Over at Mirror of Justice, Rob Vischer of St. Thomas wonders about the role of empathy in Catholic legal theory. After referring to Orin Kerr’s summation of different responses to legal ambiguity, Rob asks:

Wasn’t Brown v. Board of Education driven by empathy, not just the weighing of legal merits?  How about Meyer and Pierce?  Is the recognition that “the child is not the mere creature of the state” as a rationale for a judicial decision driven solely by legal merit, or something else?  And what about abortion?  There are lots of Supreme Court decisions that reflect weak constitutional interpretation, but calls for the Court to overturn Roe v. Wade are not just about remedying bad interpretation, are they?  Aren’t we also asking judges to empathize with the unborn in recognizing the need to overturn Roe?

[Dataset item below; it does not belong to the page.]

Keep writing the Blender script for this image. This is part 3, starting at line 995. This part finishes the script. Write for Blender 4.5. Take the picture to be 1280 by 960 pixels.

Putting aside Roe (which I think is all about weak constitutional interpretation), Rob’s point goes to the idea that I was trying to explore yesterday about cabined empathy. It can be, to borrow Ed Fallone’s phrase again, useful in reasoning from undisputed (or at least a judge’s accepted) first principles. It isn’t that empathy creates an obligation of equal protection, but it does help us see the flaw in Justice Henry Billings Brown’s (who remembers that name?) assertion in Plessy that the badge of inferiority arising from Jim Crow exists “solely because the colored race chooses to put that construction upon it.”